The request —
The listing below should be copied in full, word for word.
* BEGIN *
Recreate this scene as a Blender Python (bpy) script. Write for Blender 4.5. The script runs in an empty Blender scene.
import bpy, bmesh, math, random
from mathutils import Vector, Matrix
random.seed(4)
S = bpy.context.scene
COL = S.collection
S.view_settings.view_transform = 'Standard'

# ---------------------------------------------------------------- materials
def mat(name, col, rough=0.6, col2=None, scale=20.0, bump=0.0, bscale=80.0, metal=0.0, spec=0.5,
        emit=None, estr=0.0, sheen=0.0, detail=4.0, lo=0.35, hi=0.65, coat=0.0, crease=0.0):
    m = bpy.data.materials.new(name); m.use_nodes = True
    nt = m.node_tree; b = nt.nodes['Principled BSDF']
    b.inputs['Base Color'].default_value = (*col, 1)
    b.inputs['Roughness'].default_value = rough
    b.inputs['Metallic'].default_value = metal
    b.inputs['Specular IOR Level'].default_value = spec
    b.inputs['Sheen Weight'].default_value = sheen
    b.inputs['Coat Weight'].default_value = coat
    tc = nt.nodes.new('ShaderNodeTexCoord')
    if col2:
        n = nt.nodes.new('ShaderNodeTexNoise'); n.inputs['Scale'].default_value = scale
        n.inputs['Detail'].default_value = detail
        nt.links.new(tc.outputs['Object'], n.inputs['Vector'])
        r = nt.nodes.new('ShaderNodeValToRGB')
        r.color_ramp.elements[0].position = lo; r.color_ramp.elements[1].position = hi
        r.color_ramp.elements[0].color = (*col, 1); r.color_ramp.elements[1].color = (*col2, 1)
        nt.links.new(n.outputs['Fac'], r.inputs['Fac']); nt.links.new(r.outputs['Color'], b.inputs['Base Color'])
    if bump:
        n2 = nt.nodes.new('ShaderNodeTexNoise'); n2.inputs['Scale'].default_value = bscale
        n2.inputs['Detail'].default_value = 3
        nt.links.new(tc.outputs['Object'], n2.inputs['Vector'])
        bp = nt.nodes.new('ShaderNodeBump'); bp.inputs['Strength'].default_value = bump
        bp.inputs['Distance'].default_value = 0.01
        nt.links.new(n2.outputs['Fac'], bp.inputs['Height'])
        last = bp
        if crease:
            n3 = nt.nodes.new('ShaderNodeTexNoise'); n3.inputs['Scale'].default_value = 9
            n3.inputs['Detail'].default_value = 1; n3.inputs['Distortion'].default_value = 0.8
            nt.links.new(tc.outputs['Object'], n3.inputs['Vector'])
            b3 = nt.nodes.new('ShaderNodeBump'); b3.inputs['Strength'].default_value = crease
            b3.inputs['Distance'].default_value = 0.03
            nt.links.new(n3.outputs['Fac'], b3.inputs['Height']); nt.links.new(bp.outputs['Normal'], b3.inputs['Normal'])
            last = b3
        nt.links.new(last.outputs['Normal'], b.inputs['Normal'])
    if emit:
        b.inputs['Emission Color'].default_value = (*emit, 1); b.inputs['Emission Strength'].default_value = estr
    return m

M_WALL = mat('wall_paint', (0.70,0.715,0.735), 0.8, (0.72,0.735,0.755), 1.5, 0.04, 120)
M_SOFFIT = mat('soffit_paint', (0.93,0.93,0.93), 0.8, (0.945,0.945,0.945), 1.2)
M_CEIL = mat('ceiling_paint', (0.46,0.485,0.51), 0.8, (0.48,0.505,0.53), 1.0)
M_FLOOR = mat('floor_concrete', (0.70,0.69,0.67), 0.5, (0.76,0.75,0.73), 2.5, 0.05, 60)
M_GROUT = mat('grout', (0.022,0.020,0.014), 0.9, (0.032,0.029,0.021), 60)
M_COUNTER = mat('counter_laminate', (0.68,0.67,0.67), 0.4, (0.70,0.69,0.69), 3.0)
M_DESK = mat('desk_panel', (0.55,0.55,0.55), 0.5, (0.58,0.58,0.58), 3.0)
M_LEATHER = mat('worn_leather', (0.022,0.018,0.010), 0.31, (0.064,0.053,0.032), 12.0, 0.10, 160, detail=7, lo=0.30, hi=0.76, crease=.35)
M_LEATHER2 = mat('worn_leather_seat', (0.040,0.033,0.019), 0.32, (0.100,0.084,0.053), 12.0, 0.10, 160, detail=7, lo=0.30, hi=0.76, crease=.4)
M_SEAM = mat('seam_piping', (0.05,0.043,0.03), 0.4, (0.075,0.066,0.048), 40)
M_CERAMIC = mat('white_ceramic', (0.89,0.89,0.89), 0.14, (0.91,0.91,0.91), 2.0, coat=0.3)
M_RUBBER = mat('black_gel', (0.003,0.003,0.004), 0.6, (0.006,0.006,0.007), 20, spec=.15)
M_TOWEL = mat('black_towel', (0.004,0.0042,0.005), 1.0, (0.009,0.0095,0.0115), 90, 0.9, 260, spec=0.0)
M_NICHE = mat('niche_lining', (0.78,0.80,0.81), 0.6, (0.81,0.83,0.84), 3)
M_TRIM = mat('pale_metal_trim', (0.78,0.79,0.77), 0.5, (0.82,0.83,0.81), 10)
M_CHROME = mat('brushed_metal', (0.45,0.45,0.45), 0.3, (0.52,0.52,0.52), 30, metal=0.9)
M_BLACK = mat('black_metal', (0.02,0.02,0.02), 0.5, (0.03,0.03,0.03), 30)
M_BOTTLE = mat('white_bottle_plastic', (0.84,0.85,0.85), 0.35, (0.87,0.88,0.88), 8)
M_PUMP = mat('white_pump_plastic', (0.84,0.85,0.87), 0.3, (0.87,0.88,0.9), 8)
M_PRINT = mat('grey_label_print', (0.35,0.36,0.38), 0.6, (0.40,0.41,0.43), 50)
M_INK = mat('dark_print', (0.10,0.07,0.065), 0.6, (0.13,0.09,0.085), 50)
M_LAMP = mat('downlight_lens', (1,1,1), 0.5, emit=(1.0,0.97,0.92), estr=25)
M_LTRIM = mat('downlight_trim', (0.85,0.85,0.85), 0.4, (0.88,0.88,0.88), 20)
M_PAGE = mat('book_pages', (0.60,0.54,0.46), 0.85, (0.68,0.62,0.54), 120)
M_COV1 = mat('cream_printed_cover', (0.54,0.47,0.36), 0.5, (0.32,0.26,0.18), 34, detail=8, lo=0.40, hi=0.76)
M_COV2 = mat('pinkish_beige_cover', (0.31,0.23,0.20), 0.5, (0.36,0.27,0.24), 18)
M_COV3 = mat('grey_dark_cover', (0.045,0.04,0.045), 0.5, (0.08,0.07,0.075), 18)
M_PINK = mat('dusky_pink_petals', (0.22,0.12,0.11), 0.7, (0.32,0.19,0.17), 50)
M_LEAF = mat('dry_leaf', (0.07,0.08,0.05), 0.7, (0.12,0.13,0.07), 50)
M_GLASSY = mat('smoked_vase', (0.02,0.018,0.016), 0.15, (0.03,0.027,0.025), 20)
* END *
Response to the exercise —
Recreate this scene as a Blender Python (bpy) script. Write for Blender 4.5. The script runs in an empty Blender scene.
import bpy, bmesh, math, random
from mathutils import Vector, Matrix
random.seed(4)
S = bpy.context.scene
COL = S.collection
S.view_settings.view_transform = 'Standard'

# ---------------------------------------------------------------- materials
def mat(name, col, rough=0.6, col2=None, scale=20.0, bump=0.0, bscale=80.0, metal=0.0, spec=0.5,
        emit=None, estr=0.0, sheen=0.0, detail=4.0, lo=0.35, hi=0.65, coat=0.0, crease=0.0):
    m = bpy.data.materials.new(name); m.use_nodes = True
    nt = m.node_tree; b = nt.nodes['Principled BSDF']
    b.inputs['Base Color'].default_value = (*col, 1)
    b.inputs['Roughness'].default_value = rough
    b.inputs['Metallic'].default_value = metal
    b.inputs['Specular IOR Level'].default_value = spec
    b.inputs['Sheen Weight'].default_value = sheen
    b.inputs['Coat Weight'].default_value = coat
    tc = nt.nodes.new('ShaderNodeTexCoord')
    if col2:
        n = nt.nodes.new('ShaderNodeTexNoise'); n.inputs['Scale'].default_value = scale
        n.inputs['Detail'].default_value = detail
        nt.links.new(tc.outputs['Object'], n.inputs['Vector'])
        r = nt.nodes.new('ShaderNodeValToRGB')
        r.color_ramp.elements[0].position = lo; r.color_ramp.elements[1].position = hi
        r.color_ramp.elements[0].color = (*col, 1); r.color_ramp.elements[1].color = (*col2, 1)
        nt.links.new(n.outputs['Fac'], r.inputs['Fac']); nt.links.new(r.outputs['Color'], b.inputs['Base Color'])
    if bump:
        n2 = nt.nodes.new('ShaderNodeTexNoise'); n2.inputs['Scale'].default_value = bscale
        n2.inputs['Detail'].default_value = 3
        nt.links.new(tc.outputs['Object'], n2.inputs['Vector'])
        bp = nt.nodes.new('ShaderNodeBump'); bp.inputs['Strength'].default_value = bump
        bp.inputs['Distance'].default_value = 0.01
        nt.links.new(n2.outputs['Fac'], bp.inputs['Height'])
        last = bp
        if crease:
            n3 = nt.nodes.new('ShaderNodeTexNoise'); n3.inputs['Scale'].default_value = 9
            n3.inputs['Detail'].default_value = 1; n3.inputs['Distortion'].default_value = 0.8
            nt.links.new(tc.outputs['Object'], n3.inputs['Vector'])
            b3 = nt.nodes.new('ShaderNodeBump'); b3.inputs['Strength'].default_value = crease
            b3.inputs['Distance'].default_value = 0.03
            nt.links.new(n3.outputs['Fac'], b3.inputs['Height']); nt.links.new(bp.outputs['Normal'], b3.inputs['Normal'])
            last = b3
        nt.links.new(last.outputs['Normal'], b.inputs['Normal'])
    if emit:
        b.inputs['Emission Color'].default_value = (*emit, 1); b.inputs['Emission Strength'].default_value = estr
    return m

M_WALL = mat('wall_paint', (0.70,0.715,0.735), 0.8, (0.72,0.735,0.755), 1.5, 0.04, 120)
M_SOFFIT = mat('soffit_paint', (0.93,0.93,0.93), 0.8, (0.945,0.945,0.945), 1.2)
M_CEIL = mat('ceiling_paint', (0.46,0.485,0.51), 0.8, (0.48,0.505,0.53), 1.0)
M_FLOOR = mat('floor_concrete', (0.70,0.69,0.67), 0.5, (0.76,0.75,0.73), 2.5, 0.05, 60)
M_GROUT = mat('grout', (0.022,0.020,0.014), 0.9, (0.032,0.029,0.021), 60)
M_COUNTER = mat('counter_laminate', (0.68,0.67,0.67), 0.4, (0.70,0.69,0.69), 3.0)
M_DESK = mat('desk_panel', (0.55,0.55,0.55), 0.5, (0.58,0.58,0.58), 3.0)
M_LEATHER = mat('worn_leather', (0.022,0.018,0.010), 0.31, (0.064,0.053,0.032), 12.0, 0.10, 160, detail=7, lo=0.30, hi=0.76, crease=.35)
M_LEATHER2 = mat('worn_leather_seat', (0.040,0.033,0.019), 0.32, (0.100,0.084,0.053), 12.0, 0.10, 160, detail=7, lo=0.30, hi=0.76, crease=.4)
M_SEAM = mat('seam_piping', (0.05,0.043,0.03), 0.4, (0.075,0.066,0.048), 40)
M_CERAMIC = mat('white_ceramic', (0.89,0.89,0.89), 0.14, (0.91,0.91,0.91), 2.0, coat=0.3)
M_RUBBER = mat('black_gel', (0.003,0.003,0.004), 0.6, (0.006,0.006,0.007), 20, spec=.15)
M_TOWEL = mat('black_towel', (0.004,0.0042,0.005), 1.0, (0.009,0.0095,0.0115), 90, 0.9, 260, spec=0.0)
M_NICHE = mat('niche_lining', (0.78,0.80,0.81), 0.6, (0.81,0.83,0.84), 3)
M_TRIM = mat('pale_metal_trim', (0.78,0.79,0.77), 0.5, (0.82,0.83,0.81), 10)
M_CHROME = mat('brushed_metal', (0.45,0.45,0.45), 0.3, (0.52,0.52,0.52), 30, metal=0.9)
M_BLACK = mat('black_metal', (0.02,0.02,0.02), 0.5, (0.03,0.03,0.03), 30)
M_BOTTLE = mat('white_bottle_plastic', (0.84,0.85,0.85), 0.35, (0.87,0.88,0.88), 8)
M_PUMP = mat('white_pump_plastic', (0.84,0.85,0.87), 0.3, (0.87,0.88,0.9), 8)
M_PRINT = mat('grey_label_print', (0.35,0.36,0.38), 0.6, (0.40,0.41,0.43), 50)
M_INK = mat('dark_print', (0.10,0.07,0.065), 0.6, (0.13,0.09,0.085), 50)
M_LAMP = mat('downlight_lens', (1,1,1), 0.5, emit=(1.0,0.97,0.92), estr=25)
M_LTRIM = mat('downlight_trim', (0.85,0.85,0.85), 0.4, (0.88,0.88,0.88), 20)
M_PAGE = mat('book_pages', (0.60,0.54,0.46), 0.85, (0.68,0.62,0.54), 120)
M_COV1 = mat('cream_printed_cover', (0.54,0.47,0.36), 0.5, (0.32,0.26,0.18), 34, detail=8, lo=0.40, hi=0.76)
M_COV2 = mat('pinkish_beige_cover', (0.31,0.23,0.20), 0.5, (0.36,0.27,0.24), 18)
M_COV3 = mat('grey_dark_cover', (0.045,0.04,0.045), 0.5, (0.08,0.07,0.075), 18)
M_PINK = mat('dusky_pink_petals', (0.22,0.12,0.11), 0.7, (0.32,0.19,0.17), 50)
M_LEAF = mat('dry_leaf', (0.07,0.08,0.05), 0.7, (0.12,0.13,0.07), 50)
M_GLASSY = mat('smoked_vase', (0.02,0.018,0.016), 0.15, (0.03,0.027,0.025), 20)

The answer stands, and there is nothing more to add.